What do you do when you’re crossing a bridge in a 35-knot easterly with driving snow gusting to 40 and two-foot seas, and you see a big unmanned Novi boat drifting toward the bridge?

The lobster fisherman driving across the Beal’s-Jonesport bridge on February 24th did what he said the next person to cross the bridge would have done: he drove to the Jonesport US Coast Guard Station and reported what he’d seen. (Although he answered questions, he requested that he not be identified.)

This Good Samaritan told Petty Officer Timothy Maynard the boat looked as if it were about to hit the 50-year-old bridge. Petty Officer Shirley, the Officer of the Day at the Coast Guard Station was just then walking by the window and saw that the boat had already cleared the bridge, and was half way past the station. The vessel, the 45-foot long by, 23-foot wide Undaunted, was moving fast.

Shirley said he ran and alerted coxswain Tonya Morse, who drives the Coast Guard’s 47-foot motor lifeboat, and the station’s senior officer, Chief Gregory Teagle, then Shirley and the coxswain changed into their dry suits and got under way within 15 minutes.

By the time they got within 10 or 15 yards of Undaunted Shirley said, “It was already in seven feet of water.” The motor lifeboat has a navigational draft of 9 feet. It couldn’t move closer to the stricken Novi boat, drifting toward the rocks lining each side of Moosabec Reach.

Shirley contacted the station to let them know he couldn’t get any closer. Teagle was trying to reach owner Christopher Byers, of DC Air, a seafood firm based in Winter Harbor. Having been told to stay with the boat until Teagle reached the owner, Shirley said he stayed on the scene for probably another 15 minutes, “watching to make sure it wasn’t going to drift any more.”

After staying out on the water in that snowstorm for between 20 and 30 minutes, Shirley said the station contacted him to tell him to return to base “because there was no more we could do, and they had contacted the owner, and he was on his way.”

Unfortunately, because the Coast Guard was unable to reach the boat, it grounded out on a rocky ledge.

Kristian (Chris) Boehmer, of Ocean Marine Insurance Agency, Inc. of Warwick, R. I., said Undaunted had been moored properly, but that the pennant, the line that goes off the bow and hooks to the mooring chain, had broken loose from the mooring chain in the storm and was hanging off the boat.

“We’re lucky nobody got hurt,” Boehmer said, but added that cleanup would be expensive. “Because it went ashore,” he explained, “we’re probably going to spend $35,000 to $50,000 just in the prevention of a possible spill, even though there wasn’t any. There may have been some, but it was certainly a very minimal amount.”

Although some felt the Coast Guard could have done something to stop the Undaunted from grounding, what seemed simple-putting a line on the boat till someone could come and take over-given the conditions, wasn’t possible.

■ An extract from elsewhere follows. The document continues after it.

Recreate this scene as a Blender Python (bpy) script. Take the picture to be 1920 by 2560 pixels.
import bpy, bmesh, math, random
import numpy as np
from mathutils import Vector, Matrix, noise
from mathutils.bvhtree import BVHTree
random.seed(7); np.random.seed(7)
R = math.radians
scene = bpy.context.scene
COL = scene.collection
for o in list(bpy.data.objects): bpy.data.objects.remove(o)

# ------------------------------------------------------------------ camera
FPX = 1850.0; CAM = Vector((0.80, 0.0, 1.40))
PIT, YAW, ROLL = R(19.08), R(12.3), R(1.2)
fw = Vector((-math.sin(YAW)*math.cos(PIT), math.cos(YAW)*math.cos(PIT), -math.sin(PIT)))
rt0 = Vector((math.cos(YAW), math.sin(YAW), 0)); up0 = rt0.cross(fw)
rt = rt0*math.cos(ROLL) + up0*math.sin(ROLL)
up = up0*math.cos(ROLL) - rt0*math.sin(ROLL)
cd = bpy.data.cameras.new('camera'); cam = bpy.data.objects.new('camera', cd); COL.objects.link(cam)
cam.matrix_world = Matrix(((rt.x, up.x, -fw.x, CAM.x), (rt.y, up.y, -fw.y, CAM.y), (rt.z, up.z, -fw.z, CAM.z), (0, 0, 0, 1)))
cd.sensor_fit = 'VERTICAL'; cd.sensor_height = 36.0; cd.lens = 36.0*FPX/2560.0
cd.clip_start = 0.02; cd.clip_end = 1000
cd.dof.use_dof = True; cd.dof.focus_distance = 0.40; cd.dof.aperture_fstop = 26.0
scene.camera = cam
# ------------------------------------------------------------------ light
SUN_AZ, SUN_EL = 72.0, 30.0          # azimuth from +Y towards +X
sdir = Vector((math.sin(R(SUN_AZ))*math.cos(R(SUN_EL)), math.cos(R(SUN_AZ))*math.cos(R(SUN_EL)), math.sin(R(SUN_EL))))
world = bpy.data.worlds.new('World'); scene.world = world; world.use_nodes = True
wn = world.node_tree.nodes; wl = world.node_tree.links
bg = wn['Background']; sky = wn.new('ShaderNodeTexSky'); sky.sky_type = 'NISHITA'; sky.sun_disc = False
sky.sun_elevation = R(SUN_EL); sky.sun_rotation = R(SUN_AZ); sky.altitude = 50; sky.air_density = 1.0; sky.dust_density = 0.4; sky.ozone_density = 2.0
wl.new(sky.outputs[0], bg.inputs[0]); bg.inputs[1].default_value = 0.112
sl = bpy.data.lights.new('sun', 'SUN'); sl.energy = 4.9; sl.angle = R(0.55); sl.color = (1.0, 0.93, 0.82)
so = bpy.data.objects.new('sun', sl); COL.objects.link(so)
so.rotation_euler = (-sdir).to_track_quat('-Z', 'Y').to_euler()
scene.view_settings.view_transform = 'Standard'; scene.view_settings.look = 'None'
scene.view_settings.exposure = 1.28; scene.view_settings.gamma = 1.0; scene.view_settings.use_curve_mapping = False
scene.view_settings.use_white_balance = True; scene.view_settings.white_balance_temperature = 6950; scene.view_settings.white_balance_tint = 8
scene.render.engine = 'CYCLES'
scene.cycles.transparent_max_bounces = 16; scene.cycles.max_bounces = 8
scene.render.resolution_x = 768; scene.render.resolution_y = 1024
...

Chief Thomas Rooks, second in command at the station, analyzed the elements of the accident and said, “The biggest thing I see is, it was just a matter of time. If you have a large boat adrift and the current and heavy winds are pushing it, unless it’s in the open ocean, you have a very small window time-wise.” He said, “I don’t know what would have helped other than just knowing earlier, because they got fairly close to it.” He explained that if, when it broke its mooring someone had called right away, they might have been able to stop it. But, he said, “It was just too little time to respond.”

He went on to say that had someone on board been in distress Shirley could have dived in with a line, swam to the boat, and rescued the man or he could have carried an inflatable raft aboard and paddled it to the boat. Chief Teagle, reached by phone in Virginia, said, “We do the best with what we have.” He explained that because the motor lifeboat costs U.S. taxpayers about $2 million, “We teach coxswains to be cautious,” but said, “If lives are in danger, I’ll wreck every engine I’ve got to save a life.”

And, had the situation been slightly different, there would have been no problem. “If the current weren’t working, or if the wind had been 15 knots instead of 30, Rooks said, “we would have been fine.” To the question of having an in between size boat with a shallower draft, given local waters, Teagle said despite having such a vessel, “There are always going to be situations that wouldn’t match.”

Sadly for Byers and Undaunted, this situation was just such an example.

Teagle said, “We definitely feel for the fishermen whenever they suffer the loss of gear or a boat.” Rooks said he thinks of them as neighbors with whom he sits beside in church or works with as a volunteer fireman. He said, “Our boats get damaged, too. We take pride in being part of the community.”